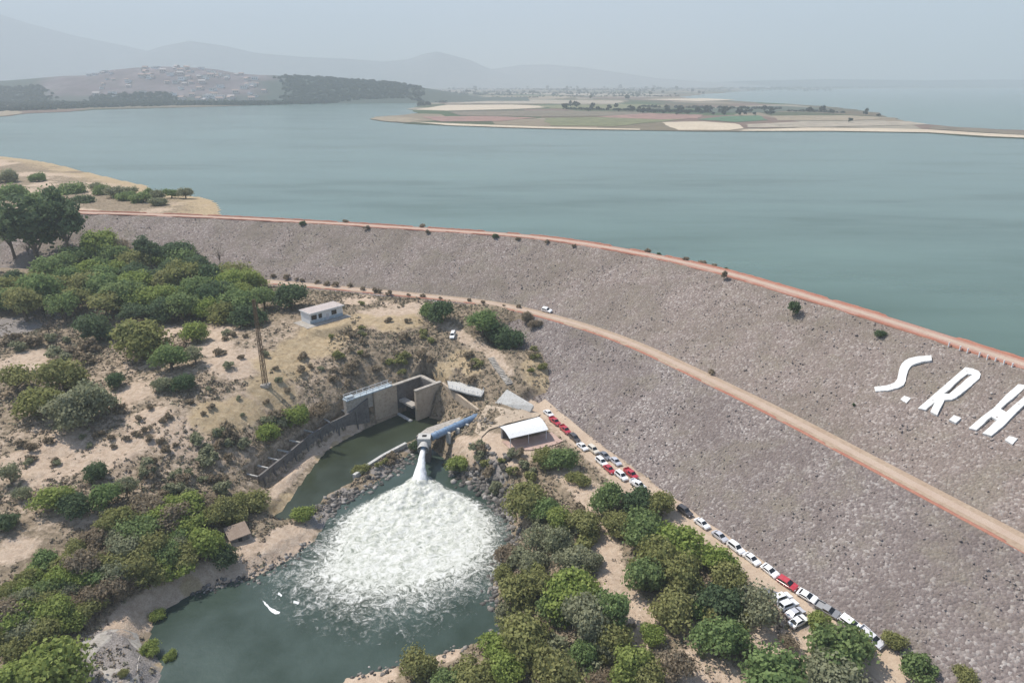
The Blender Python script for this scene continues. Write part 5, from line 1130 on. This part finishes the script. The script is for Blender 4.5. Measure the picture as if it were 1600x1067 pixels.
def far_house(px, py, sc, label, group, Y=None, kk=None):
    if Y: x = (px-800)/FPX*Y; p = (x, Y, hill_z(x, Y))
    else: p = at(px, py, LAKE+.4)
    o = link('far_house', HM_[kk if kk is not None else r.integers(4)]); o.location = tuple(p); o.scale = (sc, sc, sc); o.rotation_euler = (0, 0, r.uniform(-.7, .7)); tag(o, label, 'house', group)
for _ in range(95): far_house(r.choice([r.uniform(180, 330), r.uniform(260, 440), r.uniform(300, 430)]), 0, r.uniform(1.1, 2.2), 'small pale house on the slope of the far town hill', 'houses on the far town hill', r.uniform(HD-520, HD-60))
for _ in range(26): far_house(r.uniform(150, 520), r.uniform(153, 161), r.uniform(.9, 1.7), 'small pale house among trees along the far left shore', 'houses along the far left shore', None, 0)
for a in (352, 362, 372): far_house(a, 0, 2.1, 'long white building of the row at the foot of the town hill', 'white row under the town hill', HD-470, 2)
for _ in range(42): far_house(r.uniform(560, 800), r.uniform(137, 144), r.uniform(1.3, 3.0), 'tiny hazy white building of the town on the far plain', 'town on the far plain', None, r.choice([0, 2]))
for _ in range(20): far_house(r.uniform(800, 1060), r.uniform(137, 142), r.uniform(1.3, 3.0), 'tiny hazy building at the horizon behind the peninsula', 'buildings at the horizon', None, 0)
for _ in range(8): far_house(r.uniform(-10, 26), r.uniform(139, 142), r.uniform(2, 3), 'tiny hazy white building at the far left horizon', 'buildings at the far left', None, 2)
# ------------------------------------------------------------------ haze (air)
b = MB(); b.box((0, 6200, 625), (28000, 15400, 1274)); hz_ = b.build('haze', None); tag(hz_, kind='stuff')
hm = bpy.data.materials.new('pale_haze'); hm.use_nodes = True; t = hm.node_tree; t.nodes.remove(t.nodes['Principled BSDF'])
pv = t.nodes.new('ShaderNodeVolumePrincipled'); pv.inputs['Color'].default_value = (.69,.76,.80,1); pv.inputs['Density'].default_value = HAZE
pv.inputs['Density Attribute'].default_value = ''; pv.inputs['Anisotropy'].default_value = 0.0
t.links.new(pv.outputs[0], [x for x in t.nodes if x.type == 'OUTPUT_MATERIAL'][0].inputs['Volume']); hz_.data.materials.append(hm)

**Exercise directions**
Reproduce the data above in full, exactly as it is, with the pictures left out.

**Reply**
The Blender Python script for this scene continues. Write part 5, from line 1130 on. This part finishes the script. The script is for Blender 4.5. Measure the picture as if it were 1600x1067 pixels.
def far_house(px, py, sc, label, group, Y=None, kk=None):
    if Y: x = (px-800)/FPX*Y; p = (x, Y, hill_z(x, Y))
    else: p = at(px, py, LAKE+.4)
    o = link('far_house', HM_[kk if kk is not None else r.integers(4)]); o.location = tuple(p); o.scale = (sc, sc, sc); o.rotation_euler = (0, 0, r.uniform(-.7, .7)); tag(o, label, 'house', group)
for _ in range(95): far_house(r.choice([r.uniform(180, 330), r.uniform(260, 440), r.uniform(300, 430)]), 0, r.uniform(1.1, 2.2), 'small pale house on the slope of the far town hill', 'houses on the far town hill', r.uniform(HD-520, HD-60))
for _ in range(26): far_house(r.uniform(150, 520), r.uniform(153, 161), r.uniform(.9, 1.7), 'small pale house among trees along the far left shore', 'houses along the far left shore', None, 0)
for a in (352, 362, 372): far_house(a, 0, 2.1, 'long white building of the row at the foot of the town hill', 'white row under the town hill', HD-470, 2)
for _ in range(42): far_house(r.uniform(560, 800), r.uniform(137, 144), r.uniform(1.3, 3.0), 'tiny hazy white building of the town on the far plain', 'town on the far plain', None, r.choice([0, 2]))
for _ in range(20): far_house(r.uniform(800, 1060), r.uniform(137, 142), r.uniform(1.3, 3.0), 'tiny hazy building at the horizon behind the peninsula', 'buildings at the horizon', None, 0)
for _ in range(8): far_house(r.uniform(-10, 26), r.uniform(139, 142), r.uniform(2, 3), 'tiny hazy white building at the far left horizon', 'buildings at the far left', None, 2)
# ------------------------------------------------------------------ haze (air)
b = MB(); b.box((0, 6200, 625), (28000, 15400, 1274)); hz_ = b.build('haze', None); tag(hz_, kind='stuff')
hm = bpy.data.materials.new('pale_haze'); hm.use_nodes = True; t = hm.node_tree; t.nodes.remove(t.nodes['Principled BSDF'])
pv = t.nodes.new('ShaderNodeVolumePrincipled'); pv.inputs['Color'].default_value = (.69,.76,.80,1); pv.inputs['Density'].default_value = HAZE
pv.inputs['Density Attribute'].default_value = ''; pv.inputs['Anisotropy'].default_value = 0.0
t.links.new(pv.outputs[0], [x for x in t.nodes if x.type == 'OUTPUT_MATERIAL'][0].inputs['Volume']); hz_.data.materials.append(hm)